## Begin Given entries

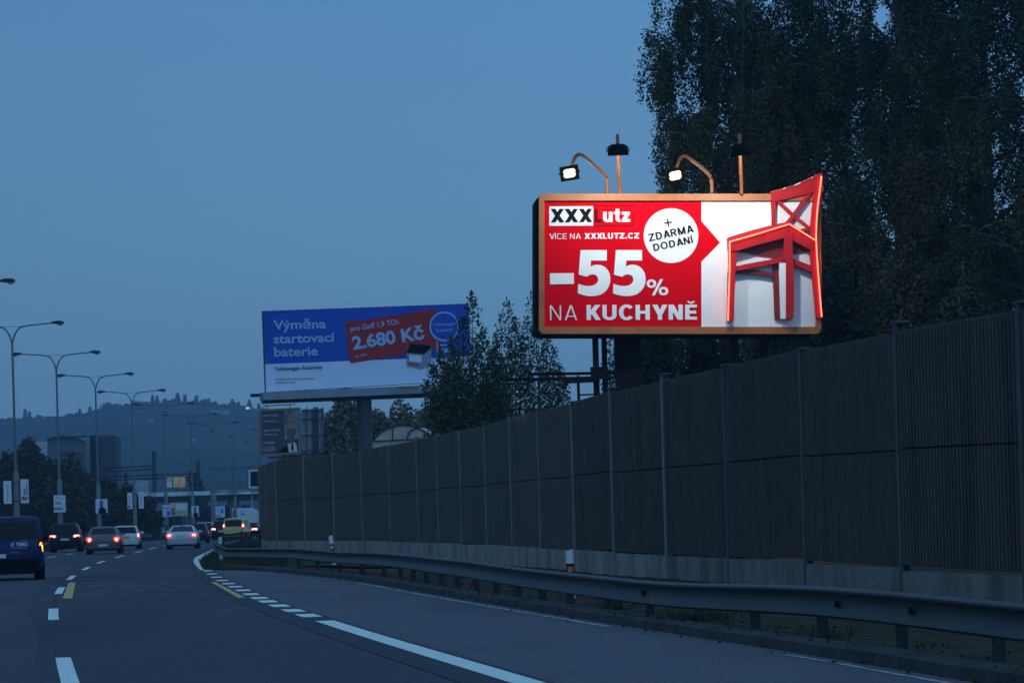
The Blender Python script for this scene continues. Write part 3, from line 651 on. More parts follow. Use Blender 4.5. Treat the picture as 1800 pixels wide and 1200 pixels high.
MB().face(pl.poly([(1233, 352), (1434, 352), (1434, 575.5), (1233, 575.5), (1233, 460), (1266, 426.5), (1233, 388.5)], 0)).build('white_panel', 'white_board', bb)
MB().face(pl.poly([(965.5, 363), (1042.5, 362.5), (1042.5, 396.8), (965.5, 397.2)], .012)).build('logo_box', 'white_board', bb)
lb = MB()
for q in ([(1042.5, 361.6), (1113.5, 361.2), (1113.5, 362.2), (1042.5, 362.4)], [(1112.6, 361.2), (1113.5, 361.2), (1113.5, 396.6), (1112.6, 396.6)], [(1042.5, 396), (1113.5, 395.8), (1113.5, 396.7), (1042.5, 396.9)]): lb.face(pl.poly(q, .014))
lb.build('logo_outline', 'dark_red', bb)
grotesque(pl, 'XXX', (968.2, 391), (1041.2, 390.6), 23.6, 'ink', bb, .024, .24, .10)
grotesque(pl, 'L', (1045.5, 390.3), (1057.6, 390.2), 23, 'dark_red', bb, .024, .25)
grotesque(pl, 'utz', (1060, 390.5), (1107.5, 390.3), 24.5, 'white_board', bb, .024, .235, .09)
grotesque(pl, 'VÍCE NA', (966, 420.3), (1021, 420), 9.6, 'white_board', bb, .02, .115)
grotesque(pl, 'XXXLUTZ.CZ', (1027.5, 420), (1123.5, 419.3), 10, 'white_board', bb, .02, .24, .12)
disc(pl, (1179.5, 414.3), 48, 64, .012).build('badge', 'white_board', bb)
grotesque(pl, '+', (1168.6, 399.5), (1181.8, 397.5), 23, 'ink', bb, .026, .105)
grotesque(pl, 'ZDARMA', (1141.3, 424.5), (1219.8, 407.8), 13, 'ink', bb, .026, .185)
grotesque(pl, 'DODÁNÍ', (1149.5, 441.3), (1219.3, 426.6), 12.2, 'ink', bb, .026, .185)
MB().face(pl.poly([(966.5, 480.5), (1008.5, 480), (1008.8, 499), (966.8, 500)], .02)).build('minus_sign', 'white_board', bb)
def five(x0, w, name):
    """heavy slanted-foot numeral 5, drawn from its outline"""
    sc = w/58.0
    o1 = [(5, 0), (51, 0), (51, 18.5), (23.5, 18.5), (22.3, 29)]
    bowl_o = [(22.3, 29), (28, 26.5), (34, 25.6), (41, 26.6), (47.5, 29.8), (52.6, 34.8), (56, 41.5), (57.3, 49.5), (56.8, 57.5), (54, 65.5), (49, 72.3), (42, 77.4), (33.5, 80.2), (24, 81), (15, 80.3), (7, 78.4), (0, 75.8)]
    inner_ = [(0.8, 59.2), (7, 61.4), (14, 63), (21, 63.3), (27.5, 62), (32.5, 59), (35.4, 54.8), (35.8, 50), (34, 46), (30, 43.3), (25, 42.7), (20, 44), (16, 47), (1.6, 43.2)]
    pts = o1+bowl_o[1:]+inner_
    return MB().face(pl.poly([(x0+a*sc, 439.6+q) for a, q in pts], .02)).build(name, 'white_board', bb)
five(1015.5, 58, 'numeral'); five(1077.5, 58, 'numeral')
grotesque(pl, '%', (1137, 519), (1174.5, 518.6), 27.5, 'white_board', bb, .02, .17)
grotesque(pl, 'NA', (966.8, 562.8), (1014.5, 562.4), 26, 'white_board', bb, .02, .085, .22)
grotesque(pl, 'KUCHYNĚ', (1031, 562.4), (1225, 561.8), 26.5, 'white_board', bb, .02, .225, .13)
# giant chair, built in relief on the board
cx = lambda p: (1250+p[0]/3.871, 290+p[1]/3.871)
chair = MB().face(pl.poly([cx(q) for q in [(165, 585), (300, 545), (485, 500), (485, 622), (430, 630), (300, 612)]], .06)).face(pl.poly([cx(q) for q in [(540, 515), (668, 585), (600, 600), (542, 612)]], .05)).build('chair_sculpture', 'chair_shaded', bb)
def cpart(name, pts, w0, w1, m='chair_red', edge=True):
    w1 = .02+(w1-.02)*.68
    q = pl.poly([cx(p_) for p_ in pts], w1)
    return MB().prism(q, -pl.n*(w1-w0)).build(name, m, chair)
cpart('back_stile', [(742, 66), (750, 72), (749, 170), (736, 260), (722, 350), (712, 430), (708, 520), (664, 470), (672, 400), (680, 320), (688, 240), (690, 186), (700, 120)], .02, .34)
cpart('rear_leg', [(664, 500), (708, 520), (714, 640), (727, 850), (748, 1042), (708, 1045), (692, 860), (678, 730), (664, 590)], .02, .30)
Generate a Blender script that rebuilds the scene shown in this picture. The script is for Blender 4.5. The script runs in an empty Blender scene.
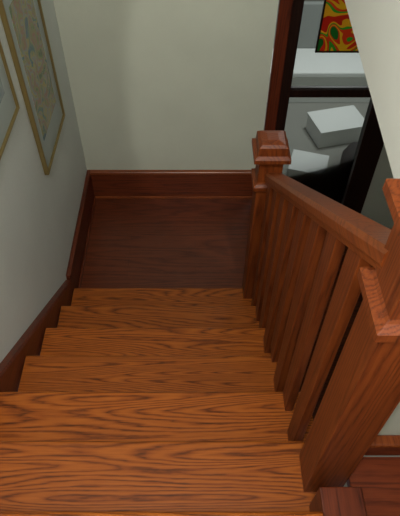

## End Given entries

- **Written exercise**
Print the entries above exactly, taking out only the pictures.

- **Reply to the task**
The Blender Python script for this scene continues. Write part 3, from line 651 on. More parts follow. Use Blender 4.5. Treat the picture as 1800 pixels wide and 1200 pixels high.
MB().face(pl.poly([(1233, 352), (1434, 352), (1434, 575.5), (1233, 575.5), (1233, 460), (1266, 426.5), (1233, 388.5)], 0)).build('white_panel', 'white_board', bb)
MB().face(pl.poly([(965.5, 363), (1042.5, 362.5), (1042.5, 396.8), (965.5, 397.2)], .012)).build('logo_box', 'white_board', bb)
lb = MB()
for q in ([(1042.5, 361.6), (1113.5, 361.2), (1113.5, 362.2), (1042.5, 362.4)], [(1112.6, 361.2), (1113.5, 361.2), (1113.5, 396.6), (1112.6, 396.6)], [(1042.5, 396), (1113.5, 395.8), (1113.5, 396.7), (1042.5, 396.9)]): lb.face(pl.poly(q, .014))
lb.build('logo_outline', 'dark_red', bb)
grotesque(pl, 'XXX', (968.2, 391), (1041.2, 390.6), 23.6, 'ink', bb, .024, .24, .10)
grotesque(pl, 'L', (1045.5, 390.3), (1057.6, 390.2), 23, 'dark_red', bb, .024, .25)
grotesque(pl, 'utz', (1060, 390.5), (1107.5, 390.3), 24.5, 'white_board', bb, .024, .235, .09)
grotesque(pl, 'VÍCE NA', (966, 420.3), (1021, 420), 9.6, 'white_board', bb, .02, .115)
grotesque(pl, 'XXXLUTZ.CZ', (1027.5, 420), (1123.5, 419.3), 10, 'white_board', bb, .02, .24, .12)
disc(pl, (1179.5, 414.3), 48, 64, .012).build('badge', 'white_board', bb)
grotesque(pl, '+', (1168.6, 399.5), (1181.8, 397.5), 23, 'ink', bb, .026, .105)
grotesque(pl, 'ZDARMA', (1141.3, 424.5), (1219.8, 407.8), 13, 'ink', bb, .026, .185)
grotesque(pl, 'DODÁNÍ', (1149.5, 441.3), (1219.3, 426.6), 12.2, 'ink', bb, .026, .185)
MB().face(pl.poly([(966.5, 480.5), (1008.5, 480), (1008.8, 499), (966.8, 500)], .02)).build('minus_sign', 'white_board', bb)
def five(x0, w, name):
    """heavy slanted-foot numeral 5, drawn from its outline"""
    sc = w/58.0
    o1 = [(5, 0), (51, 0), (51, 18.5), (23.5, 18.5), (22.3, 29)]
    bowl_o = [(22.3, 29), (28, 26.5), (34, 25.6), (41, 26.6), (47.5, 29.8), (52.6, 34.8), (56, 41.5), (57.3, 49.5), (56.8, 57.5), (54, 65.5), (49, 72.3), (42, 77.4), (33.5, 80.2), (24, 81), (15, 80.3), (7, 78.4), (0, 75.8)]
    inner_ = [(0.8, 59.2), (7, 61.4), (14, 63), (21, 63.3), (27.5, 62), (32.5, 59), (35.4, 54.8), (35.8, 50), (34, 46), (30, 43.3), (25, 42.7), (20, 44), (16, 47), (1.6, 43.2)]
    pts = o1+bowl_o[1:]+inner_
    return MB().face(pl.poly([(x0+a*sc, 439.6+q) for a, q in pts], .02)).build(name, 'white_board', bb)
five(1015.5, 58, 'numeral'); five(1077.5, 58, 'numeral')
grotesque(pl, '%', (1137, 519), (1174.5, 518.6), 27.5, 'white_board', bb, .02, .17)
grotesque(pl, 'NA', (966.8, 562.8), (1014.5, 562.4), 26, 'white_board', bb, .02, .085, .22)
grotesque(pl, 'KUCHYNĚ', (1031, 562.4), (1225, 561.8), 26.5, 'white_board', bb, .02, .225, .13)
# giant chair, built in relief on the board
cx = lambda p: (1250+p[0]/3.871, 290+p[1]/3.871)
chair = MB().face(pl.poly([cx(q) for q in [(165, 585), (300, 545), (485, 500), (485, 622), (430, 630), (300, 612)]], .06)).face(pl.poly([cx(q) for q in [(540, 515), (668, 585), (600, 600), (542, 612)]], .05)).build('chair_sculpture', 'chair_shaded', bb)
def cpart(name, pts, w0, w1, m='chair_red', edge=True):
    w1 = .02+(w1-.02)*.68
    q = pl.poly([cx(p_) for p_ in pts], w1)
    return MB().prism(q, -pl.n*(w1-w0)).build(name, m, chair)
cpart('back_stile', [(742, 66), (750, 72), (749, 170), (736, 260), (722, 350), (712, 430), (708, 520), (664, 470), (672, 400), (680, 320), (688, 240), (690, 186), (700, 120)], .02, .34)
cpart('rear_leg', [(664, 500), (708, 520), (714, 640), (727, 850), (748, 1042), (708, 1045), (692, 860), (678, 730), (664, 590)], .02, .30)
Generate a Blender script that rebuilds the scene shown in this picture. The script is for Blender 4.5. The script runs in an empty Blender scene.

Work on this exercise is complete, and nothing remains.